01 – Onde se passa a história do texto?

      A história do texto se passa no sertão da Bahia, nos arredores de Nossa Senhora do Livramento, em 1889.

02 – Qual é a idade da narradora no início do texto?

      A narradora tem oitenta e seis anos no início do texto.

03 – Como a narradora aprendeu a ler em português e francês?

      A narradora aprendeu a ler em português e francês através do seu sinhozinho, que a ensinou.

04 – Por que a narradora deixou a senzala e passou a dormir no porão?

      A narradora deixou a senzala e passou a dormir no porão porque foi ordenado por Sinhá Quitéria, que todos chamavam de Sinhá Viúva.

05 – Quem é sinhozinho e por que ele estava doente?

      Sinhozinho é o apelido do jovem Pedro Manuel de Assis, que estava doente com problemas pulmonares.

06 – O que a narradora fez para tentar ajudar sinhozinho?

      A narradora convenceu sinhozinho a fugir do quarto e o levou para seu avô, que era conhecedor das ervas e segredos da cura.

07 – Qual é o desejo de sinhozinho após assistir a uma roda de capoeira?

      Sinhozinho expressa o desejo de aprender capoeira após assistir a uma roda de capoeira.
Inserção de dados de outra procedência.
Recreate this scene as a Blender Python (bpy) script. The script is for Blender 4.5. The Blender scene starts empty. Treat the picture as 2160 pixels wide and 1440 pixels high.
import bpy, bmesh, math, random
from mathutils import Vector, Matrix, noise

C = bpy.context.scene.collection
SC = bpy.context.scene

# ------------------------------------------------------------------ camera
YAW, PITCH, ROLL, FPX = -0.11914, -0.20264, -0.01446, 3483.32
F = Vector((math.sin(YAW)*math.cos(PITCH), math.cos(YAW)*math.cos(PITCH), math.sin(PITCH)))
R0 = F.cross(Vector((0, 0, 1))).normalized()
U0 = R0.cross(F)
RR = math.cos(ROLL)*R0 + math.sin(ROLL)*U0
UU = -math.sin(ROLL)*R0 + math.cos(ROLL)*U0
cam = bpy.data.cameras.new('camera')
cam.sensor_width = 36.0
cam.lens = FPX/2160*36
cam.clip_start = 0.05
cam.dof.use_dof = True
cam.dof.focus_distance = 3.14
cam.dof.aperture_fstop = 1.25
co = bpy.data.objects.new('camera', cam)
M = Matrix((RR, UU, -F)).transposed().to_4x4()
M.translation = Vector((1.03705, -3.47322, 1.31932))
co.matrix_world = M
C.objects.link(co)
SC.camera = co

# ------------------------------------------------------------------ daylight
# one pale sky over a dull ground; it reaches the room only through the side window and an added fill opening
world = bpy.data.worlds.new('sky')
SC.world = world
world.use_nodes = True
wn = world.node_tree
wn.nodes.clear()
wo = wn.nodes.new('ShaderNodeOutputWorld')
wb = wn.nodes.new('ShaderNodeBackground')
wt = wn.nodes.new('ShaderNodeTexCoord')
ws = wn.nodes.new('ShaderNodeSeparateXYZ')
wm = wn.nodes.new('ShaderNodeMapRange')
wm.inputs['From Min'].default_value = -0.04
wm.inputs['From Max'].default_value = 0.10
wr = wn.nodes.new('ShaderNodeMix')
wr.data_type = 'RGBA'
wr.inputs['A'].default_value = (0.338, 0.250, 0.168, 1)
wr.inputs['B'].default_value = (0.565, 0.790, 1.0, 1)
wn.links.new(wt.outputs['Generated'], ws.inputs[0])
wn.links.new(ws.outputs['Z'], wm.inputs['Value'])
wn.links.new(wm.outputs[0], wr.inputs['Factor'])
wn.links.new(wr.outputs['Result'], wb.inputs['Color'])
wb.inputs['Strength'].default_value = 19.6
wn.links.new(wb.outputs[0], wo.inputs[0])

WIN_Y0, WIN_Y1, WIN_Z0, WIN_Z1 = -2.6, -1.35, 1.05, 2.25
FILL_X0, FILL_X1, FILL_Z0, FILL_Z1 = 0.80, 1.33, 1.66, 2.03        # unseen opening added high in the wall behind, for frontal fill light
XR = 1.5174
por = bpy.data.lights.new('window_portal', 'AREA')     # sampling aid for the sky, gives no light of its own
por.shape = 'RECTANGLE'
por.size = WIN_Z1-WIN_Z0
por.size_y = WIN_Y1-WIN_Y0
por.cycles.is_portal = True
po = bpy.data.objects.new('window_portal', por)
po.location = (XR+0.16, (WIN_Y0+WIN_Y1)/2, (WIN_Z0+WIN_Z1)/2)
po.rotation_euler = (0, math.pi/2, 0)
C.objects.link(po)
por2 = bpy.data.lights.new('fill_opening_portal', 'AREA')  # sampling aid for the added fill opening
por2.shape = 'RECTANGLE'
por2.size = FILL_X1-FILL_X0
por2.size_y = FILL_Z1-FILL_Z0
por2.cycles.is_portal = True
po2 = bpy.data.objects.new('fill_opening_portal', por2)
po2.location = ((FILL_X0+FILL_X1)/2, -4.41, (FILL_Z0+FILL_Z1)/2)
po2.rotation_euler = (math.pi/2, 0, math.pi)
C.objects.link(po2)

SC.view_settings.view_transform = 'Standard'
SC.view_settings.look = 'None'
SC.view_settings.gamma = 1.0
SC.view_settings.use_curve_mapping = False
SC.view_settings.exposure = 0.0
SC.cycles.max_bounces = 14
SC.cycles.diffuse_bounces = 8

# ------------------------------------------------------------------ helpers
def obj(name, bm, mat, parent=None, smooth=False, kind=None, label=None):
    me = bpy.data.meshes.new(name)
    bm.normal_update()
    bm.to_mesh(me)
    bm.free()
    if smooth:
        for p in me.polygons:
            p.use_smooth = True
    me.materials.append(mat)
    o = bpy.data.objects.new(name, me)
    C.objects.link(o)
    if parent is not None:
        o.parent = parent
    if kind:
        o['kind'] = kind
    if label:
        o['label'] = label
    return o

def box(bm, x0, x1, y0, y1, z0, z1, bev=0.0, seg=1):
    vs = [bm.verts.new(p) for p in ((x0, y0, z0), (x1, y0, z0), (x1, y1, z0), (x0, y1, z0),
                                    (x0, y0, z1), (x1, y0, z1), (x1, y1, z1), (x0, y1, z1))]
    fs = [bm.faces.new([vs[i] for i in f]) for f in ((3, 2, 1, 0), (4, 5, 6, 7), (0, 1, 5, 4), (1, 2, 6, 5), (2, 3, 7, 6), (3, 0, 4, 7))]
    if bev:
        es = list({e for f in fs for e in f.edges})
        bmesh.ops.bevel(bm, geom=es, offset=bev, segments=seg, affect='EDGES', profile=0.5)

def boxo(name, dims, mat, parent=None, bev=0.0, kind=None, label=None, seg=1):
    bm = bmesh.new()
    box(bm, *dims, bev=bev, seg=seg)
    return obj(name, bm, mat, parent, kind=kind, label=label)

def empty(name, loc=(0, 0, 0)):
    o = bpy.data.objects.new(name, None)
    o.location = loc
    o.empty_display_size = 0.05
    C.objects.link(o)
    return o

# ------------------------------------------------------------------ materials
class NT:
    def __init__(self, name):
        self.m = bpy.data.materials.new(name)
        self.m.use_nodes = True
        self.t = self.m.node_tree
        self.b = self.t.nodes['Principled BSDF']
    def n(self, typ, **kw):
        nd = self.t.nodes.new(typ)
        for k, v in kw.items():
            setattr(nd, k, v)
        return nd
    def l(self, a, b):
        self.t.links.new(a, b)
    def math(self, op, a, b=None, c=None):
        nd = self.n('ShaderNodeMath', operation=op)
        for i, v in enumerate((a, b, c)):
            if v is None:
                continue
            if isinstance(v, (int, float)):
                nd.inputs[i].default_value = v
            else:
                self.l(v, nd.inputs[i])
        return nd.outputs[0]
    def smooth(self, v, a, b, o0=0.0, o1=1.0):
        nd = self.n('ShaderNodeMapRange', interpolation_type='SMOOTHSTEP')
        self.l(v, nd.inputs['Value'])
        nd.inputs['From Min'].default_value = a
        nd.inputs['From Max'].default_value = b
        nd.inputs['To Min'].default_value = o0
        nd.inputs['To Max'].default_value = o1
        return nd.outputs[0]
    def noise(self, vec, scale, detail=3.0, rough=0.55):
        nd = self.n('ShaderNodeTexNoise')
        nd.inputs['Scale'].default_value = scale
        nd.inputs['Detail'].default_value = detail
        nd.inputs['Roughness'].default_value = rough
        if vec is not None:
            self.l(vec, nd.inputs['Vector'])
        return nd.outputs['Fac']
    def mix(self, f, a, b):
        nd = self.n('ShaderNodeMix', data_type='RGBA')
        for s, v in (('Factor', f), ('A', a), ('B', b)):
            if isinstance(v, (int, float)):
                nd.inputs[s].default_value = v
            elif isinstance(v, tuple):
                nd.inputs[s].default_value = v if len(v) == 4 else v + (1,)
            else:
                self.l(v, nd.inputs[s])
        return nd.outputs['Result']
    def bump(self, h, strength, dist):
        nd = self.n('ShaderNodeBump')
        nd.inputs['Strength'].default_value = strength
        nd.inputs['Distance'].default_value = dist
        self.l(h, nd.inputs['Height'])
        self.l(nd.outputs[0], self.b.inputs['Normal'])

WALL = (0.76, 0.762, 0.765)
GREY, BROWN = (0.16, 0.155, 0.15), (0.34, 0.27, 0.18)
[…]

08 – Qual foi a reação do avô da narradora quando sinhozinho pediu para aprender capoeira?

      O avô da narradora aceitou ensinar capoeira a sinhozinho, afirmando que ele era "filho de Xangô".

09 – Como sinhozinho e a narradora aprenderam a ginga da capoeira?

      O avô da narradora decidiu que eles aprenderiam a ginga juntos e os fazia engatinhar entre as árvores imitando gatos e cachorros.

10 – Como sinhozinho enfrentou o grandalhão que agrediu a narradora?

      Sinhozinho usou suas habilidades de capoeira para enfrentar o grandalhão, vencendo a briga e quebrando seu orgulho.